C’est juste une petite chanson légère. Une ritournelle. Pourtant elle a traversé le temps. Encore mieux, elle l’a marqué. Elle s’est emparée d’un moment bien précis de notre vie. Un moment d’euphorie. L’instant où la job est finie. Où demain, c’est congé. Et après-demain aussi.

Roum dum dum wa la dou, c’est le temps des vacances

Roum dum dum wa la dou, c’est le temps des vacances

C’est le temps des vacances, la saison pour s’aimer

Allons sur le sable chaud, tout près de la mer

Près de toi, je suis si bien

Sans toi, je ne peux vraiment rien…

Rares sont ceux qui peuvent en chanter plus que ce bout-là. Pas grave.

Ce qui est fascinant, c’est que ce bout-là ne s’oublie pas. Il est en nous depuis 1963. Notre inconscient le déclenche automatiquement, dès que l’on lance notre maillot de bain dans la valise. Ça nous possède en été comme White Christmas nous possède pendant qu’on fait le sapin de Noël.

Y a pas beaucoup de tounes programmées de la sorte en nous. Bien sûr, la musique est accrocheuse. Bien sûr, les paroles sont amusantes. Mais si cette chanson a traversé le temps, c’est surtout grâce à son interprétation. D’ailleurs, quand on se la chante, on se la chante comme lui. La bouche détendue, l’œil séducteur et les bras à gogo. C’est impossible de la chanter autrement. C’est comme ça qu’on se sent en dedans quand commence le farniente. On se sent roum dum dum wa la dou. On se sent Pierre Lalonde.
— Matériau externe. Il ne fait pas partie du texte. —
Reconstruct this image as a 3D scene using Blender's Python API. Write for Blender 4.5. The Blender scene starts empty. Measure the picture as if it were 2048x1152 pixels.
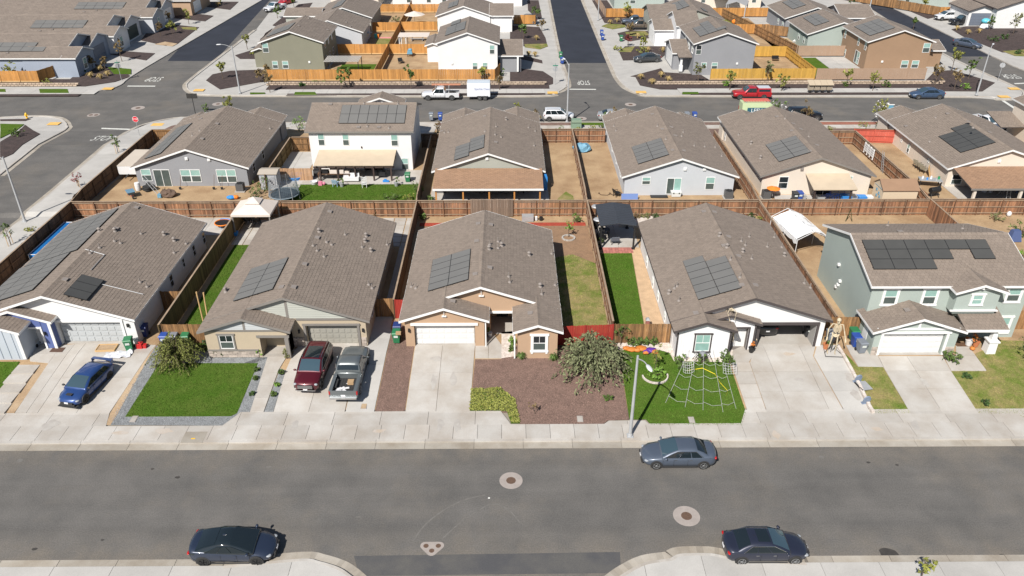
import bpy, bmesh, math, random
import numpy as np
from mathutils import Vector, Matrix, Euler, noise as mnoise
random.seed(7); rng = np.random.default_rng(7)
R = math.radians
sc = bpy.context.scene
COL = sc.collection
# ---------------------------------------------------------------- camera, sky, sun, exposure
CAMH, PITCH, YAW, FPX = 36.6, R(30.5), R(-0.4), 1585.0
cd = bpy.data.cameras.new('camera'); cam = bpy.data.objects.new('camera', cd); COL.objects.link(cam)
cam.location = (0, 0, CAMH); cam.rotation_euler = (math.pi/2 - PITCH, 0, YAW)
cd.sensor_width = 36.0; cd.lens = FPX/2048*36.0; cd.clip_start = .5; cd.clip_end = 3000
sc.camera = cam
SUN_EL, SUN_AZ = R(45), math.atan2(-.47, -.88)          # the sun stands behind the camera, to its left
world = bpy.data.worlds.new('World'); sc.world = world; world.use_nodes = True
wn = world.node_tree.nodes; wl = world.node_tree.links
sky = wn.new('ShaderNodeTexSky'); sky.sky_type = 'NISHITA'; sky.sun_disc = False
sky.sun_elevation = SUN_EL; sky.sun_rotation = SUN_AZ; sky.air_density = 1.0; sky.dust_density = .8
wl.new(sky.outputs[0], wn['Background'].inputs[0]); wn['Background'].inputs[1].default_value = .056
sl = bpy.data.lights.new('sun', 'SUN'); sl.energy = 4.8; sl.angle = R(.53); sl.color = (1, .955, .89)
so = bpy.data.objects.new('sun', sl); COL.objects.link(so)
sd = Vector((-.47, -.88, 0)).normalized()*math.cos(SUN_EL) + Vector((0, 0, math.sin(SUN_EL)))
so.rotation_euler = sd.to_track_quat('Z', 'Y').to_euler()
sc.view_settings.view_transform = 'Standard'; sc.view_settings.look = 'None'
sc.view_settings.exposure = .5; sc.view_settings.gamma = 1; sc.view_settings.use_curve_mapping = False
# ---------------------------------------------------------------- the ground's height, and reading map points off the picture
ZB = [(-1e4, 0), (44.3, 0), (51, .6), (76, .6), (76.6, .9), (97, .9), (105, 0), (1e4, 0)]
def Z(y):
    for (a, za), (b, zb) in zip(ZB, ZB[1:]):
        if y <= b: return za + (zb-za)*(y-a)/(b-a)
    return 0
_cm = cam.rotation_euler.to_matrix()
def G(px, py, dz=.15, z=None):                           # pixel of the survey picture -> point of the ground (or of the level z)
    d = _cm @ Vector(((px-1024)/FPX, (576-py)/FPX, -1))
    zz = z if z is not None else .3
    for _ in range(8):
        t = (zz-CAMH)/d.z
        if z is not None: break
        zz = Z(d.y*t)+dz
    return Vector((d.x*t, d.y*t, zz))
def GX(pts, dz=.15): return [tuple(G(x, y, dz)[:2]) for x, y in pts]
# ---------------------------------------------------------------- materials
MATS = {}
def nd(nt, t, **kw):
    n = nt.nodes.new(t)
    for k, v in kw.items(): setattr(n, k, v)
    return n
def mat(name, col, rough=.8, var=.0, vs=3.0, col2=None, bump=0, bs=40, metal=0, spec=.5, tint=0, fine=0, fs=60, coat=0, stretch=None, band=None, trans=0, streak=0, dust=None):
    """one procedural material: base colour, large soft variation (var/col2 at scale vs), fine grain, bump, and the per-face 'tint' attribute"""
    if name in MATS: return MATS[name]
    m = bpy.data.materials.new(name); m.use_nodes = True; nt = m.node_tree; L = nt.links
    b = nt.nodes['Principled BSDF']; b.inputs['Roughness'].default_value = rough; b.inputs['Metallic'].default_value = metal
    b.inputs['Specular IOR Level'].default_value = spec
    if coat: b.inputs['Coat Weight'].default_value = coat; b.inputs['Coat Roughness'].default_value = .04
    if trans: b.inputs['Transmission Weight'].default_value = trans
    c4 = (*col, 1); out = None
    geo = nd(nt, 'ShaderNodeNewGeometry')
    if not (var or col2 or bump or tint or fine): b.inputs['Base Color'].default_value = c4; MATS[name] = m; return m
    vec = geo.outputs['Position']
    if stretch:
        mp = nd(nt, 'ShaderNodeMapping'); mp.inputs['Scale'].default_value = stretch; L.new(vec, mp.inputs[0]); vec = mp.outputs[0]
    cur = nd(nt, 'ShaderNodeRGB'); cur.outputs[0].default_value = c4; cur = cur.outputs[0]
    if var or col2:
        nz = nd(nt, 'ShaderNodeTexNoise'); nz.inputs['Scale'].default_value = 1/vs; nz.inputs['Detail'].default_value = 6; nz.inputs['Roughness'].default_value = .62
        L.new(vec, nz.inputs['Vector'])
        rp = nd(nt, 'ShaderNodeMapRange'); rp.inputs[1].default_value = .36; rp.inputs[2].default_value = .66; L.new(nz.outputs[0], rp.inputs[0])
        mx = nd(nt, 'ShaderNodeMix', data_type='RGBA'); L.new(rp.outputs[0], mx.inputs[0]); L.new(cur, mx.inputs[6])
        mx.inputs[7].default_value = (*(col2 or [max(0, c*(1-var)) for c in col]), 1); cur = mx.outputs[2]
    if streak:                                            # long faint wheel tracks along the street, and dusty patches
        mp = nd(nt, 'ShaderNodeMapping'); mp.inputs['Scale'].default_value = (.025,.9,1); L.new(geo.outputs['Position'], mp.inputs[0])
        nz = nd(nt, 'ShaderNodeTexNoise'); nz.inputs['Scale'].default_value = 1.0; nz.inputs['Detail'].default_value = 5; L.new(mp.outputs[0], nz.inputs['Vector'])
        rp = nd(nt, 'ShaderNodeMapRange'); rp.inputs[1].default_value = .3; rp.inputs[2].default_value = .7; rp.inputs[3].default_value = 1-streak; rp.inputs[4].default_value = 1+streak; L.new(nz.outputs[0], rp.inputs[0])
        mu = nd(nt, 'ShaderNodeVectorMath', operation='SCALE'); L.new(cur, mu.inputs[0]); L.new(rp.outputs[0], mu.inputs['Scale']); cur = mu.outputs[0]
        nz = nd(nt, 'ShaderNodeTexNoise'); nz.inputs['Scale'].default_value = .11; nz.inputs['Detail'].default_value = 7; nz.inputs['Roughness'].default_value = .7; L.new(geo.outputs['Position'], nz.inputs['Vector'])
        rp = nd(nt, 'ShaderNodeMapRange'); rp.inputs[1].default_value = .52; rp.inputs[2].default_value = .78; rp.inputs[4].default_value = .6; L.new(nz.outputs[0], rp.inputs[0])
        mx = nd(nt, 'ShaderNodeMix', data_type='RGBA'); L.new(rp.outputs[0], mx.inputs[0]); L.new(cur, mx.inputs[6]); mx.inputs[7].default_value = (*dust,1); cur = mx.outputs[2]
        sx = nd(nt, 'ShaderNodeSeparateXYZ'); L.new(geo.outputs['Position'], sx.inputs[0])      # dust swept to both gutters of the near street
        m1 = nd(nt, 'ShaderNodeMath', operation='SUBTRACT'); L.new(sx.outputs[1], m1.inputs[0]); m1.inputs[1].default_value = 36.1
        m2 = nd(nt, 'ShaderNodeMath', operation='ABSOLUTE'); L.new(m1.outputs[0], m2.inputs[0])
        e1 = nd(nt, 'ShaderNodeMapRange'); e1.inputs[1].default_value = 2.2; e1.inputs[2].default_value = 4.7; L.new(m2.outputs[0], e1.inputs[0])
        e2 = nd(nt, 'ShaderNodeMapRange'); e2.inputs[1].default_value = 6.5; e2.inputs[2].default_value = 6.0; L.new(m2.outputs[0], e2.inputs[0])
        nz = nd(nt, 'ShaderNodeTexNoise'); nz.inputs['Scale'].default_value = .45; nz.inputs['Detail'].default_value = 8; nz.inputs['Roughness'].default_value = .7; L.new(geo.outputs['Position'], nz.inputs['Vector'])
        e3 = nd(nt, 'ShaderNodeMapRange'); e3.inputs[1].default_value = .35; e3.inputs[2].default_value = .75; L.new(nz.outputs[0], e3.inputs[0])
        p1 = nd(nt, 'ShaderNodeMath', operation='MULTIPLY'); L.new(e1.outputs[0], p1.inputs[0]); L.new(e2.outputs[0], p1.inputs[1])
        p2 = nd(nt, 'ShaderNodeMath', operation='MULTIPLY'); L.new(p1.outputs[0], p2.inputs[0]); L.new(e3.outputs[0], p2.inputs[1])
        mx = nd(nt, 'ShaderNodeMix', data_type='RGBA'); L.new(p2.outputs[0], mx.inputs[0]); L.new(cur, mx.inputs[6]); mx.inputs[7].default_value = (*dust,1); cur = mx.outputs[2]
    if fine:
        nz = nd(nt, 'ShaderNodeTexNoise'); nz.inputs['Scale'].default_value = fs; nz.inputs['Detail'].default_value = 3; L.new(vec, nz.inputs['Vector'])
        rp = nd(nt, 'ShaderNodeMapRange'); rp.inputs[1].default_value = .3; rp.inputs[2].default_value = .7; rp.inputs[3].default_value = 1-fine; rp.inputs[4].default_value = 1+fine; L.new(nz.outputs[0], rp.inputs[0])
        mu = nd(nt, 'ShaderNodeVectorMath', operation='SCALE'); L.new(cur, mu.inputs[0]); L.new(rp.outputs[0], mu.inputs['Scale']); cur = mu.outputs[0]
    if tint:
        at = nd(nt, 'ShaderNodeAttribute', attribute_name='tint')
        rp = nd(nt, 'ShaderNodeMapRange'); rp.inputs[3].default_value = 1-tint; rp.inputs[4].default_value = 1+tint; L.new(at.outputs['Fac'], rp.inputs[0])
        mu = nd(nt, 'ShaderNodeVectorMath', operation='SCALE'); L.new(cur, mu.inputs[0]); L.new(rp.outputs[0], mu.inputs['Scale']); cur = mu.outputs[0]
    L.new(cur, b.inputs['Base Color'])
    if bump:
        nz = nd(nt, 'ShaderNodeTexNoise'); nz.inputs['Scale'].default_value = bs; nz.inputs['Detail'].default_value = 3; L.new(geo.outputs['Position'], nz.inputs['Vector'])
        bp = nd(nt, 'ShaderNodeBump'); bp.inputs['Strength'].default_value = bump; bp.inputs['Distance'].default_value = .03; L.new(nz.outputs[0], bp.inputs['Height']); L.new(bp.outputs[0], b.inputs['Normal'])
    MATS[name] = m; return m
def stucco(name, c): return mat('stucco_'+name, c, .9, var=.07, vs=2.5, bump=.25, bs=25, fine=.05)
def paint(name, c, rough=.35): return mat('paint_'+name, c, rough, coat=.7, metal=.25, spec=.5)
def plain(name, c, rough=.6, metal=0, **k): return mat(name, c, rough, metal=metal, **k)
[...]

Pierre Lalonde est l’incarnation du temps des vacances. De cette période de l’année où rien n’est compliqué. Ni la vie, ni les lundis, ni les paroles, ni la musique.
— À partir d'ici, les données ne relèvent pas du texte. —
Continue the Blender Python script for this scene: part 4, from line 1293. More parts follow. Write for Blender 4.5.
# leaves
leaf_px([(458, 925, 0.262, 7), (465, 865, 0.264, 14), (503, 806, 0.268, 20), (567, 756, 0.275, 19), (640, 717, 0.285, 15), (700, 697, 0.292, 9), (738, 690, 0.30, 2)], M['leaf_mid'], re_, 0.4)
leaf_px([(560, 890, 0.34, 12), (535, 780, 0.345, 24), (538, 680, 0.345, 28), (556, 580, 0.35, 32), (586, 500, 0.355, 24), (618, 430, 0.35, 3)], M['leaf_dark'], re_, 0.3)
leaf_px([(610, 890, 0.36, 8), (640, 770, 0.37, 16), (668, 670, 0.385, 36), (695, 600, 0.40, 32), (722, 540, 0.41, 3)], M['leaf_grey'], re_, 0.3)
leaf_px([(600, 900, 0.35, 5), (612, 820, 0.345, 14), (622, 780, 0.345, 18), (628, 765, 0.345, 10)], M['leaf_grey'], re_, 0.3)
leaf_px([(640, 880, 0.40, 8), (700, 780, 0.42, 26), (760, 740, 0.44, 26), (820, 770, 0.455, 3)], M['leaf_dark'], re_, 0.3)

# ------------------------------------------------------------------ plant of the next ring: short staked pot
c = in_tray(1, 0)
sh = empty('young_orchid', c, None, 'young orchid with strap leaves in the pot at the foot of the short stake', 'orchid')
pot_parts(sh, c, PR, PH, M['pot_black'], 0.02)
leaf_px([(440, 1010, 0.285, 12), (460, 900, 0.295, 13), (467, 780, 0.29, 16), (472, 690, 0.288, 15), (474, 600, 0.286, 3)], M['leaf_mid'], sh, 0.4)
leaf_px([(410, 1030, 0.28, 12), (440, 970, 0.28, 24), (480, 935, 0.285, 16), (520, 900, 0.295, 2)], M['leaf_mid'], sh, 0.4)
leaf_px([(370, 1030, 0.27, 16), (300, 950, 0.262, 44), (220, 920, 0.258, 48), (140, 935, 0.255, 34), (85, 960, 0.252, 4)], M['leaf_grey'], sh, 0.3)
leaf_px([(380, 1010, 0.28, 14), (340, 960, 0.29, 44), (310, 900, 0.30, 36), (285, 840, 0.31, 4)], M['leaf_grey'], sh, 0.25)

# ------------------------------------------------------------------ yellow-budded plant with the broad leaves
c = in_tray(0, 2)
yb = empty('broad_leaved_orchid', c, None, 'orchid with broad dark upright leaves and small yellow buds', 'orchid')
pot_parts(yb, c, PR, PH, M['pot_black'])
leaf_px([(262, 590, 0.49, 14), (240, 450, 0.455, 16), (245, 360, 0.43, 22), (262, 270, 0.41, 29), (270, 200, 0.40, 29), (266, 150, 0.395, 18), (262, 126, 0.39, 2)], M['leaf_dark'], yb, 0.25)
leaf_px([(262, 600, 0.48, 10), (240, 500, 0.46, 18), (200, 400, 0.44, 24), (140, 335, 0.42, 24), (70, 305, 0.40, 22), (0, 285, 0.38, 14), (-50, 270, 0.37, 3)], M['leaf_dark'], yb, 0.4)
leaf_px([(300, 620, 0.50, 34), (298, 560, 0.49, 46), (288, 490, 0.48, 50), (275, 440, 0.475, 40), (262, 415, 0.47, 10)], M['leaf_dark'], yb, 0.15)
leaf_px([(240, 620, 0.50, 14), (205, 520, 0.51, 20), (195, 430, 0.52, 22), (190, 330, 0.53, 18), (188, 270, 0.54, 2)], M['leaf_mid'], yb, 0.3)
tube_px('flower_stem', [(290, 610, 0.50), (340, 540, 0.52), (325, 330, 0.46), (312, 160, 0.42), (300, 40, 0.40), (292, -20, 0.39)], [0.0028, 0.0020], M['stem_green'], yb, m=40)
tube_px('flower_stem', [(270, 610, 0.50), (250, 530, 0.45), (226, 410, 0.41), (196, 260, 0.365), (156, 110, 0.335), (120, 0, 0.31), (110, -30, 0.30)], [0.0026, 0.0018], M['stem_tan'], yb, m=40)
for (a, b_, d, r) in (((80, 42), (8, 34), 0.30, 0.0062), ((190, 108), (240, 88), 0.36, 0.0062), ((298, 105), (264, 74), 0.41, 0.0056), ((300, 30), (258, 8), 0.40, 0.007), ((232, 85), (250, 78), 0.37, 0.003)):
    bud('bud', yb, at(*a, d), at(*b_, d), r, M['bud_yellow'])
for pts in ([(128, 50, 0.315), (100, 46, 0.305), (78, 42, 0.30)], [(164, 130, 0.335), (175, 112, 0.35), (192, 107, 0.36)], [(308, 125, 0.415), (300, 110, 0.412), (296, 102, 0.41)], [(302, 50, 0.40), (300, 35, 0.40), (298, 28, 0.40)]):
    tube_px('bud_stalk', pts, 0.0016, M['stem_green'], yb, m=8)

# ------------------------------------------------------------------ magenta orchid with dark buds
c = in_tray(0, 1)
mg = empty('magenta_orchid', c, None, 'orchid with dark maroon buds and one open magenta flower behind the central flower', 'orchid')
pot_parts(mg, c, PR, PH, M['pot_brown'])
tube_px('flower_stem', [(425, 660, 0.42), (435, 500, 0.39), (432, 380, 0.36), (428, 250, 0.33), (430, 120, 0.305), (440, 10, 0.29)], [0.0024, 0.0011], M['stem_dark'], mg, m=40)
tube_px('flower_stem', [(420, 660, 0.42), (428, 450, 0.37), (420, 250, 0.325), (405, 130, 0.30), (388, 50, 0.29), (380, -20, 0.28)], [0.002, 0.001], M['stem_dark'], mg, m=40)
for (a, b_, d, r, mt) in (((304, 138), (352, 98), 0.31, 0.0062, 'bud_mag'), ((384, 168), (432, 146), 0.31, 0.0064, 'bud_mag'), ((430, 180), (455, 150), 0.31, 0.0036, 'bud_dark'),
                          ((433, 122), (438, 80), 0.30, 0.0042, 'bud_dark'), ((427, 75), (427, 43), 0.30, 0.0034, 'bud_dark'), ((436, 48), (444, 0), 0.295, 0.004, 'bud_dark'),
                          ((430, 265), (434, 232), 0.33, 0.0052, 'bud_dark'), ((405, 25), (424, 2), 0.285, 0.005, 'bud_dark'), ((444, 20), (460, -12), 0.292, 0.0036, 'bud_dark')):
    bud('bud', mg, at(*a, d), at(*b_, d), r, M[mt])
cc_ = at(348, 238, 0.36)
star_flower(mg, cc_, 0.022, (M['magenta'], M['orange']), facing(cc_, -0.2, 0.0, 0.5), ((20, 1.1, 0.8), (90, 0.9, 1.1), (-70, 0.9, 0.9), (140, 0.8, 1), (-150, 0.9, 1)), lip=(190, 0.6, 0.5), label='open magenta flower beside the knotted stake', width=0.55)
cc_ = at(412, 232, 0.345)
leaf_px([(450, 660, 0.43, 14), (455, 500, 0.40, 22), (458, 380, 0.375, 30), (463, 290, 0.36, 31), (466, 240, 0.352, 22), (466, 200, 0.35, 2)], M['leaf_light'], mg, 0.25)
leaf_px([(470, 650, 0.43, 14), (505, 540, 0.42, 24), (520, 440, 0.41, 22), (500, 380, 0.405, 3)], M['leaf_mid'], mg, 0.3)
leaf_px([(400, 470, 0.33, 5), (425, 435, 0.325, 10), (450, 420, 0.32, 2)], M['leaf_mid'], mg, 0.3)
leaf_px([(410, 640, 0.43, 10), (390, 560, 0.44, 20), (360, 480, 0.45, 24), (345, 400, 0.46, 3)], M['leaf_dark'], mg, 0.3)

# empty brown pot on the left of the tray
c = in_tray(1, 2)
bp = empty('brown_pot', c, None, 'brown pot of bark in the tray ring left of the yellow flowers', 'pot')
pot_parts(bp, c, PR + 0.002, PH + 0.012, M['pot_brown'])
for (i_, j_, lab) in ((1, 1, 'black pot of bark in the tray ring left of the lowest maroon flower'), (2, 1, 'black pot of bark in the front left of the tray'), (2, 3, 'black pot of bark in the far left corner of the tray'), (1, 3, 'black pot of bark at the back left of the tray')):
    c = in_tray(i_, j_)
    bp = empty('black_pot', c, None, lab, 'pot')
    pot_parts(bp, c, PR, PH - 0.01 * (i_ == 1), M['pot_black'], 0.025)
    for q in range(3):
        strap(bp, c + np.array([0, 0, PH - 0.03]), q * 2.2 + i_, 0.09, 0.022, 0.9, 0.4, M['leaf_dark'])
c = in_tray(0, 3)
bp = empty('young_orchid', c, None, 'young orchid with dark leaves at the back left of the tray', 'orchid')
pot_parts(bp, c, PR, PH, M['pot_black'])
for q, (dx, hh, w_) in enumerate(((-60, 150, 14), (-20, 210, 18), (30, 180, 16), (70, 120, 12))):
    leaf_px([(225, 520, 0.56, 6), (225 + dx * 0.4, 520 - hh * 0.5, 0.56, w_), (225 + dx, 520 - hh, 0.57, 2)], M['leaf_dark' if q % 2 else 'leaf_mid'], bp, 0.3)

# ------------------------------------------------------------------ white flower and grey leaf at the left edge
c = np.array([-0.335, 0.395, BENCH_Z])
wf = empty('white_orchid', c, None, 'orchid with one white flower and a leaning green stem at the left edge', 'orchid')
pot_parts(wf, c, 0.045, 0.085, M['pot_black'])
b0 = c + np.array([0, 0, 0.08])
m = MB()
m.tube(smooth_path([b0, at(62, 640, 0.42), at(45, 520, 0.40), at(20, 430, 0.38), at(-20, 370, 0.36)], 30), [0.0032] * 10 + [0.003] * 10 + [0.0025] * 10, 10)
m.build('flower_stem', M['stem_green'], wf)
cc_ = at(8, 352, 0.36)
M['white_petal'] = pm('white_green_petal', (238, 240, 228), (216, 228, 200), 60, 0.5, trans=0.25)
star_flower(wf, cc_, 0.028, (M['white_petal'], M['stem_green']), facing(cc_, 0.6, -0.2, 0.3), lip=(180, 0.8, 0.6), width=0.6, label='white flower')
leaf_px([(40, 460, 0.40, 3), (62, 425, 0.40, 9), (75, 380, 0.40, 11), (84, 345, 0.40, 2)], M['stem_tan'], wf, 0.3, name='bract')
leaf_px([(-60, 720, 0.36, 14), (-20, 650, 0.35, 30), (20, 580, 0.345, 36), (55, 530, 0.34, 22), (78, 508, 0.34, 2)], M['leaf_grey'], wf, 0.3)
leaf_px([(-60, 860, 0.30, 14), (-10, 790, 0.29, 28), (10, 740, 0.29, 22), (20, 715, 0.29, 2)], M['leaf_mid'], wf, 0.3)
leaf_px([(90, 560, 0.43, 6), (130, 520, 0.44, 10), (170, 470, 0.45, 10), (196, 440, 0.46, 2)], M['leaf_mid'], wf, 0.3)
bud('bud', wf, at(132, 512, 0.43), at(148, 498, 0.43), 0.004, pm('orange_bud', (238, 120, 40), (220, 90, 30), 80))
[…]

Quel étrange hasard que Pierre Lalonde se soit envolé pour d’autres cieux juste à la période de l’année où sa chanson renaît en nous, comme un souvenir retrouvé. Le temps des vacances, c’est pas censé être ça, l’éternité ?

Pierre Lalonde aura été, pour tout le Québec, un amour de vacances. Le plus grand amour de vacances. Et des très longues vacances. Des vacances qui auront duré plus de cinq décennies.
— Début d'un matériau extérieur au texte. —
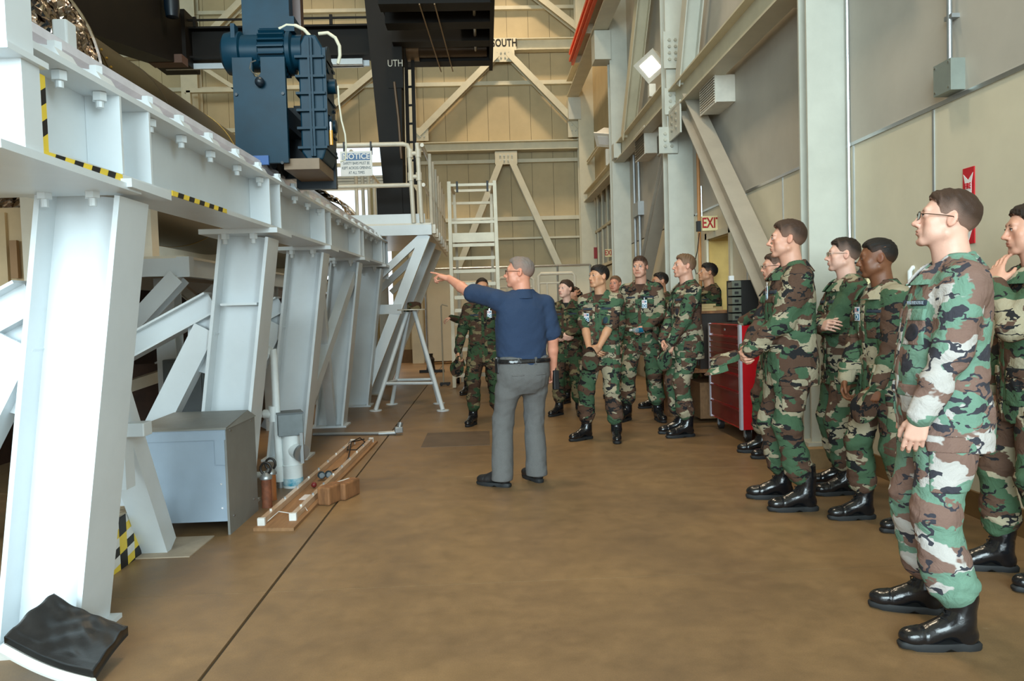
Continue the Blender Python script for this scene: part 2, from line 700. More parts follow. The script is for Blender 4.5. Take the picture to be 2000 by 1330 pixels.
def np_mesh(name, V, Q, mats, parent=None, smooth=True, tint=None, relax=0):
    V = np.asarray(V, np.float32)
    if relax and len(V):
        e = np.concatenate([Q[:, [0, 1]], Q[:, [1, 2]], Q[:, [2, 3]], Q[:, [3, 0]]])
        deg = np.bincount(e[:, 0], minlength=len(V)).astype(np.float32)
        for _ in range(relax):
            acc = np.stack([np.bincount(e[:, 0], V[e[:, 1], i], len(V)) for i in range(3)], 1)
            V = V * 0.45 + 0.55 * acc / np.maximum(deg, 1)[:, None]
        V = V.astype(np.float32)
    me = bpy.data.meshes.new(name)
    me.vertices.add(len(V))
    me.vertices.foreach_set('co', V.ravel())
    me.loops.add(Q.size)
    me.loops.foreach_set('vertex_index', Q.ravel().astype(np.int32))
    me.polygons.add(len(Q))
    me.polygons.foreach_set('loop_start', np.arange(0, Q.size, 4, dtype=np.int32))
    me.polygons.foreach_set('loop_total', np.full(len(Q), 4, np.int32))
    me.polygons.foreach_set('use_smooth', np.full(len(Q), smooth))
    me.update(calc_edges=True)
    for m in (mats if isinstance(mats, (list, tuple)) else [mats]):
        me.materials.append(m)
    if tint is not None:
        at = me.color_attributes.new('tint', 'FLOAT_COLOR', 'POINT')
        C = np.ones((len(V), 4), np.float32)
        C[:, :3] = tint
        at.data.foreach_set('color', C.ravel())
    o = bpy.data.objects.new(name, me)
    COL.objects.link(o)
    if parent is not None:
        o.parent = parent
    return o


class Tf:
    """local frame: columns of M are right, forward, up"""

    def __init__(s, M, o, sc=1.0):
        s.M = np.array(M, np.float32)
        s.o = np.array(o, np.float32)
        s.sc = sc

    def __call__(s, p):
        return s.M @ (np.array(p, np.float32) * s.sc) + s.o

    def inv(s, P):
        return (P - s.o) @ s.M / s.sc


def rot(yaw, pitch=0.0, roll=0.0):
    """yaw to the left (+), pitch up (+), roll to the right (+), degrees; columns right/forward/up"""
    y, p, r = R2D(yaw), R2D(pitch), R2D(roll)
    return np.array((Matrix.Rotation(y, 3, 'Z') @ Matrix.Rotation(p, 3, 'X') @ Matrix.Rotation(r, 3, 'Y')))


def nrm(v):
    v = np.array(v, float)
    return v / (np.linalg.norm(v) + 1e-9)


def ik(S, W, l1, l2, pole):
    S, W = np.array(S, float), np.array(W, float)
    d = W - S
    L = min(np.linalg.norm(d), (l1 + l2) * 0.995)
    u = nrm(d)
    W = S + u * L
    a = (l1 ** 2 - l2 ** 2 + L ** 2) / (2 * L)
    h = math.sqrt(max(l1 ** 2 - a ** 2, 0))
    p = np.array(pole, float)
    p = nrm(p - u * (p @ u))
    return S + u * a + p * h, W


FN = ((0.029, 0.088, 0.043, 0.026, 0.021), (0.010, 0.093, 0.047, 0.029, 0.022), (-0.010, 0.089, 0.044, 0.027, 0.021), (-0.028, 0.081, 0.034, 0.021, 0.018))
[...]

Y a des chanteurs qui veulent nous faire pleurer, nous remettre en question, nous choquer. Pierre Lalonde voulait juste nous entertainer. Nous divertir. Son répertoire ne passera pas à l’Histoire. Mais lui, oui. Parce qu’il était le symbole d’une époque. L’époque yé-yé. L’époque où l’on voulait juste s’amuser.

Aujourd’hui, si on nommait notre époque, on n’utiliserait sûrement pas ces syllabes enthousiastes : yé-yé. Ce serait plus l’époque non-non. Ou l’époque pow-pow. La misère ne prend pas de vacances.

Voilà pourquoi des artistes comme Pierre Lalonde sont précieux. Ils n’ont pas la stature de Félix, Vigneault, Ferland. Mais ils ont la grandeur de vouloir nous faire plaisir. De vouloir nous charmer, tout simplement. Pour nous faire oublier nos soucis. Pour nous rappeler notre insouciance. C’est un art de réussir à faire ça. Et Lalonde maîtrisait cet art. Parce qu’il était assez beau, assez frais, assez propre, assez classe pour nous faire croire, le temps d’une chanson ou d’une émission, que la vie, c’est super cool. Quand on est dans le vent. Le soleil luit. Les filles nous sourient. Que peut-on vouloir de plus ?

Vous allez être des milliers à prendre les chemins d’été, ce week-end. En Camaro, en avion ou en bateau. Et c’est certain qu’à un moment anodin, pendant que vous allez baisser la vitre de votre portière, pendant que vous allez sortir la glacière, pendant que vous allez allumer le barbecue, votre tête va faire : « Roum dum dum wa la dou, c’est le temps des vacances. » Et pour la première fois, la seconde d’après, vous allez avoir le cœur gros. Parce que l’interprète du plus sautillant tube d’été n’est plus. Il y a une fin à tout. Même à la jeunesse d’hier. Même à la jeunesse d’aujourd’hui.

Toutes mes condoléances à la famille, aux proches et aux fans de Pierre Lalonde.

Je vous souhaite de bonnes vacances, tout de même. Il n’y a pas un soleil à perdre. Ni une pluie à bouder.

Comme l’a si bien dit Pierre Lalonde, en chantant les mots de Stéphane Venne : Attention la vie est courte.